Dénis suisses, vérités européennes

Deux siècles après le Congrès de Vienne, la Suisse traverse une crise qui la voit à nouveau fortement dépendante de l’Europe. En 1815, déchirée, au bord de la guerre civile, elle remet son destin entre les mains des « puissances européennes ». Aujourd’hui, elle aimerait bien que l’Union européenne lui donne la solution miracle, qui lui permettrait de transcender ses divisions.
Hélas, les temps ont changé. La balle reste désespérément dans le camp d’une Confédération incapable de dire ce qu’elle veut, après son acceptation de normes constitutionnelles attaquant la libre circulation des personnes. Toutefois, les entretiens que les dirigeants Européens accordent aux Suisses agissent comme autant de révélateurs. Si chaleureux qu’ils soient, ils dispensent un certain nombre de vérités, qui éclairent les dénis dans lesquels le pays s’est enfermé. En particulier:
1) Conformément aux mises en garde qui avaient été effectuées avant la votation du 9 février 2014, l’introduction de contingents ou de la préférence nationale ne sont pas compatibles avec le principe de la libre circulation des personnes, socle des accords bilatéraux conclu avec l’Europe.
2) Cette incompatibilité ne tient pas à des facteurs politiques ou diplomatiques variables, mais à la nature même de l’Union, qui est définie par un certain nombre de libertés créant un espace commun.
3) Connaissant ces faits, le Conseil fédéral a commis une faute grave, en ne s’engageant que mollement dans la campagne. Certains se sont battus, d’autres se sont abrités. Si l’exécutif avait bataillé avec ardeur, les dix mille oui de trop auraient aisément basculé dans le camp du non.
4) Bien qu’il ait perdu une votation stratégique, le Conseil fédéral n’a tiré aucune leçon de son échec. Douze mois ont été perdus en laissant croire aux citoyens qu’il serait possible d’appliquer l’article contre l’immigration, tout en renforçant la voie bilatérale.
5) Aujourd’hui, seuls les Suisses de mauvaise foi parlent de « négociations » avec l’UE, alors que le Président de la Commission vient de les exclure au profit d’un simple dialogue et qu’aucun mandat n’est en chantier côté européen.
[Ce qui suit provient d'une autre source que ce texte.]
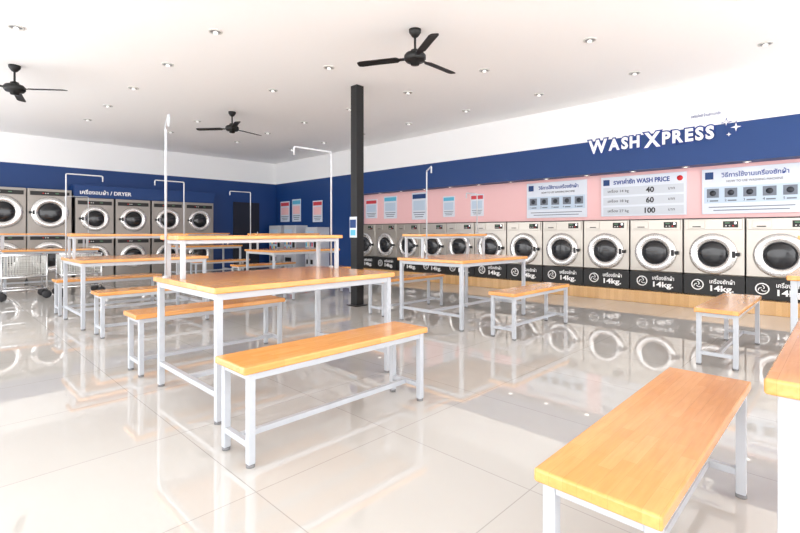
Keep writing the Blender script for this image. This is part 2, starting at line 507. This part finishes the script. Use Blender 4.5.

6) Par conséquent, les contingents à géométrie variable et autres clauses de sauvegarde sont des bricolages sans avenir. Il n’y aura pas d’astuce permettant de bénéficier des accords bilatéraux sans accorder la libre circulation aux Européens.
7) De même, la tournée des vingt-huit capitales pour exposer les souffrances de la Suisse et tenter d’attiser les vieilles complicités anti Bruxelles n’a guère de sens, puisque la Commission a établi un dialogue direct.
8) Lucide, La Conseillère fédérale Eveline Widmer Schlumpf a tiré les conclusions qui s’imposent. En substance, elle a indiqué qu’un nouveau vote lui paraissait nécessaire pour sortir de l’impasse. Le 10 mai 2014 déjà, Les Etats généraux européens de Berne l’avaient affirmé avec force : seul un nouveau vote, clarifiant la décision du 9 février et protégeant la libre circulation des personnes avec l’UE, permettra à la Suisse d’éviter l’Alleingang.
9) L’attentisme ne conduira à rien. Plus le temps passe, plus l’incertitude augmente, plus l’économie se dégrade… et plus le Conseil fédéral perd pied. Sans tarder, la Suisse doit dire ce qu’elle préfère : renoncer aux accords bilatéraux ou renoncer aux dispositions qui les attaquent.
10) De manière plus fondamentale, la Suisse est à la croisée des chemins. Elle doit choisir entre l’isolement et une relation toujours plus étroite avec l’Union. L’illusion de pouvoir prospérer dans le marché européen et hors de ses règles est terminée.